***** Dataset extract

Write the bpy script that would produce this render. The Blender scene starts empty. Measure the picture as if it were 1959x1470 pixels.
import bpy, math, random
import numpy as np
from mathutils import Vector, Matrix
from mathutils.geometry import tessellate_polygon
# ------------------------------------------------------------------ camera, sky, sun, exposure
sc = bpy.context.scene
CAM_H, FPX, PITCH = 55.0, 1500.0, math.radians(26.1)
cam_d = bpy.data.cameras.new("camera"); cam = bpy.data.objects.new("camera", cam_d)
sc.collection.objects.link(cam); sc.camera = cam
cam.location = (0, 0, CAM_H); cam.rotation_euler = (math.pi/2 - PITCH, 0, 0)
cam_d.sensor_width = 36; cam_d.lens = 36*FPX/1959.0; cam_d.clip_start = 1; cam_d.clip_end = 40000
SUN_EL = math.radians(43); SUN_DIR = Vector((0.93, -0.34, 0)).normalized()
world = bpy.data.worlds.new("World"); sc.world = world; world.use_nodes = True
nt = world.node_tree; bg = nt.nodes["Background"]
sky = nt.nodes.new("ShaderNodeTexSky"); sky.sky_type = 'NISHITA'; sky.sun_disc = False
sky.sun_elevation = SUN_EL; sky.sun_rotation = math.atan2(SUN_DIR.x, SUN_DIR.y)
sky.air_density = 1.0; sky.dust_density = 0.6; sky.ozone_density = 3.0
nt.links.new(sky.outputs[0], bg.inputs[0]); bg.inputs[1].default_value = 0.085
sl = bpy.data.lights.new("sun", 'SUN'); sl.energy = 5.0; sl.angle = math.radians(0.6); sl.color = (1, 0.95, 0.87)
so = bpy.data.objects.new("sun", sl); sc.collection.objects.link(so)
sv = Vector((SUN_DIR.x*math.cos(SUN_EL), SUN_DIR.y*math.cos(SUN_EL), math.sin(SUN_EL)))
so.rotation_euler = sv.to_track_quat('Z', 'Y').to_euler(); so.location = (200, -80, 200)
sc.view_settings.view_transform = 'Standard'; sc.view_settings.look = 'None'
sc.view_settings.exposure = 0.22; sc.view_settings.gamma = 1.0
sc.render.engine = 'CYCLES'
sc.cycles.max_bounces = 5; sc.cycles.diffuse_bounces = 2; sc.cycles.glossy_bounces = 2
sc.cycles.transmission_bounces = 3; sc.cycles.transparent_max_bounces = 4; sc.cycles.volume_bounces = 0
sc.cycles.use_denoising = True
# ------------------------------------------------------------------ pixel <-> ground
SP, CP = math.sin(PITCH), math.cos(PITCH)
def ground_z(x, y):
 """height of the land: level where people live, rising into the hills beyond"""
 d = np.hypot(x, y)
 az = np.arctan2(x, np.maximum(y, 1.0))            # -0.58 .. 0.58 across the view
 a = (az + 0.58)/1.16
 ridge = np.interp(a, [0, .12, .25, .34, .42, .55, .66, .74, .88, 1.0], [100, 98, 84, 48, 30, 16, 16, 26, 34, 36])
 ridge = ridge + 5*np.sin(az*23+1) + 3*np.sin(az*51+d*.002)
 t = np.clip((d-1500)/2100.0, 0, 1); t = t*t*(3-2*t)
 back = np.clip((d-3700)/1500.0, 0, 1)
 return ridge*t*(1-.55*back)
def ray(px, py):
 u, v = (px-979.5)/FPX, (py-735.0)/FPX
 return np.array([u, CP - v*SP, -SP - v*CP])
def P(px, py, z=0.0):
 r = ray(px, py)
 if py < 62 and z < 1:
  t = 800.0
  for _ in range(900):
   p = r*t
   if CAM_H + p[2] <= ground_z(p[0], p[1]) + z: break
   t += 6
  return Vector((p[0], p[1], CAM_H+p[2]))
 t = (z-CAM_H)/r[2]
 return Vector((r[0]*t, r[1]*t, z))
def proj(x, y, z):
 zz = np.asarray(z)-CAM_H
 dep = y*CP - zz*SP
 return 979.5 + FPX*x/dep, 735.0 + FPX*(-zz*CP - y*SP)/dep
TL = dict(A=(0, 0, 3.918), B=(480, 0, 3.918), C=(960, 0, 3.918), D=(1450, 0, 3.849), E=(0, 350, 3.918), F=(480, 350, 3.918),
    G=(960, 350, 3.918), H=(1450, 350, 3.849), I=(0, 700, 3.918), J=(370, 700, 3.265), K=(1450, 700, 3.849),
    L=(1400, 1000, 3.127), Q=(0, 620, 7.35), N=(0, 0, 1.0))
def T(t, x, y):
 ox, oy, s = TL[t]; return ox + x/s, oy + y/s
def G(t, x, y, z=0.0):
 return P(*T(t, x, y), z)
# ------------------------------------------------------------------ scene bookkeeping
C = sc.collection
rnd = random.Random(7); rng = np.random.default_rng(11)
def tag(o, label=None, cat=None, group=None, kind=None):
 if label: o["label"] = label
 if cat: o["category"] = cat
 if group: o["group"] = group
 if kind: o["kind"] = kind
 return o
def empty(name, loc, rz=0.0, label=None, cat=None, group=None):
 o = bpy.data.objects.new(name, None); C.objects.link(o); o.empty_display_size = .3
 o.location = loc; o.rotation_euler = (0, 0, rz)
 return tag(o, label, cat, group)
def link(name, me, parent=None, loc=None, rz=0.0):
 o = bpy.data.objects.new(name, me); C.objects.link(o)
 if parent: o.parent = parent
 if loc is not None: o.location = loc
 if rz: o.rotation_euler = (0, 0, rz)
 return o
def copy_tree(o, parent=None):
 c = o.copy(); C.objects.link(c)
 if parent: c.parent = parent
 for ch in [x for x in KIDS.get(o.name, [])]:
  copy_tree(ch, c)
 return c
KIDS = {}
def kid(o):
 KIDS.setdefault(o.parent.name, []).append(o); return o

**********

Repeat the data exactly. Leave nothing out.

Write the bpy script that would produce this render. The Blender scene starts empty. Measure the picture as if it were 1959x1470 pixels.
import bpy, math, random
import numpy as np
from mathutils import Vector, Matrix
from mathutils.geometry import tessellate_polygon
# ------------------------------------------------------------------ camera, sky, sun, exposure
sc = bpy.context.scene
CAM_H, FPX, PITCH = 55.0, 1500.0, math.radians(26.1)
cam_d = bpy.data.cameras.new("camera"); cam = bpy.data.objects.new("camera", cam_d)
sc.collection.objects.link(cam); sc.camera = cam
cam.location = (0, 0, CAM_H); cam.rotation_euler = (math.pi/2 - PITCH, 0, 0)
cam_d.sensor_width = 36; cam_d.lens = 36*FPX/1959.0; cam_d.clip_start = 1; cam_d.clip_end = 40000
SUN_EL = math.radians(43); SUN_DIR = Vector((0.93, -0.34, 0)).normalized()
world = bpy.data.worlds.new("World"); sc.world = world; world.use_nodes = True
nt = world.node_tree; bg = nt.nodes["Background"]
sky = nt.nodes.new("ShaderNodeTexSky"); sky.sky_type = 'NISHITA'; sky.sun_disc = False
sky.sun_elevation = SUN_EL; sky.sun_rotation = math.atan2(SUN_DIR.x, SUN_DIR.y)
sky.air_density = 1.0; sky.dust_density = 0.6; sky.ozone_density = 3.0
nt.links.new(sky.outputs[0], bg.inputs[0]); bg.inputs[1].default_value = 0.085
sl = bpy.data.lights.new("sun", 'SUN'); sl.energy = 5.0; sl.angle = math.radians(0.6); sl.color = (1, 0.95, 0.87)
so = bpy.data.objects.new("sun", sl); sc.collection.objects.link(so)
sv = Vector((SUN_DIR.x*math.cos(SUN_EL), SUN_DIR.y*math.cos(SUN_EL), math.sin(SUN_EL)))
so.rotation_euler = sv.to_track_quat('Z', 'Y').to_euler(); so.location = (200, -80, 200)
sc.view_settings.view_transform = 'Standard'; sc.view_settings.look = 'None'
sc.view_settings.exposure = 0.22; sc.view_settings.gamma = 1.0
sc.render.engine = 'CYCLES'
sc.cycles.max_bounces = 5; sc.cycles.diffuse_bounces = 2; sc.cycles.glossy_bounces = 2
sc.cycles.transmission_bounces = 3; sc.cycles.transparent_max_bounces = 4; sc.cycles.volume_bounces = 0
sc.cycles.use_denoising = True
# ------------------------------------------------------------------ pixel <-> ground
SP, CP = math.sin(PITCH), math.cos(PITCH)
def ground_z(x, y):
 """height of the land: level where people live, rising into the hills beyond"""
 d = np.hypot(x, y)
 az = np.arctan2(x, np.maximum(y, 1.0))            # -0.58 .. 0.58 across the view
 a = (az + 0.58)/1.16
 ridge = np.interp(a, [0, .12, .25, .34, .42, .55, .66, .74, .88, 1.0], [100, 98, 84, 48, 30, 16, 16, 26, 34, 36])
 ridge = ridge + 5*np.sin(az*23+1) + 3*np.sin(az*51+d*.002)
 t = np.clip((d-1500)/2100.0, 0, 1); t = t*t*(3-2*t)
 back = np.clip((d-3700)/1500.0, 0, 1)
 return ridge*t*(1-.55*back)
def ray(px, py):
 u, v = (px-979.5)/FPX, (py-735.0)/FPX
 return np.array([u, CP - v*SP, -SP - v*CP])
def P(px, py, z=0.0):
 r = ray(px, py)
 if py < 62 and z < 1:
  t = 800.0
  for _ in range(900):
   p = r*t
   if CAM_H + p[2] <= ground_z(p[0], p[1]) + z: break
   t += 6
  return Vector((p[0], p[1], CAM_H+p[2]))
 t = (z-CAM_H)/r[2]
 return Vector((r[0]*t, r[1]*t, z))
def proj(x, y, z):
 zz = np.asarray(z)-CAM_H
 dep = y*CP - zz*SP
 return 979.5 + FPX*x/dep, 735.0 + FPX*(-zz*CP - y*SP)/dep
TL = dict(A=(0, 0, 3.918), B=(480, 0, 3.918), C=(960, 0, 3.918), D=(1450, 0, 3.849), E=(0, 350, 3.918), F=(480, 350, 3.918),
    G=(960, 350, 3.918), H=(1450, 350, 3.849), I=(0, 700, 3.918), J=(370, 700, 3.265), K=(1450, 700, 3.849),
    L=(1400, 1000, 3.127), Q=(0, 620, 7.35), N=(0, 0, 1.0))
def T(t, x, y):
 ox, oy, s = TL[t]; return ox + x/s, oy + y/s
def G(t, x, y, z=0.0):
 return P(*T(t, x, y), z)
# ------------------------------------------------------------------ scene bookkeeping
C = sc.collection
rnd = random.Random(7); rng = np.random.default_rng(11)
def tag(o, label=None, cat=None, group=None, kind=None):
 if label: o["label"] = label
 if cat: o["category"] = cat
 if group: o["group"] = group
 if kind: o["kind"] = kind
 return o
def empty(name, loc, rz=0.0, label=None, cat=None, group=None):
 o = bpy.data.objects.new(name, None); C.objects.link(o); o.empty_display_size = .3
 o.location = loc; o.rotation_euler = (0, 0, rz)
 return tag(o, label, cat, group)
def link(name, me, parent=None, loc=None, rz=0.0):
 o = bpy.data.objects.new(name, me); C.objects.link(o)
 if parent: o.parent = parent
 if loc is not None: o.location = loc
 if rz: o.rotation_euler = (0, 0, rz)
 return o
def copy_tree(o, parent=None):
 c = o.copy(); C.objects.link(c)
 if parent: c.parent = parent
 for ch in [x for x in KIDS.get(o.name, [])]:
  copy_tree(ch, c)
 return c
KIDS = {}
def kid(o):
 KIDS.setdefault(o.parent.name, []).append(o); return o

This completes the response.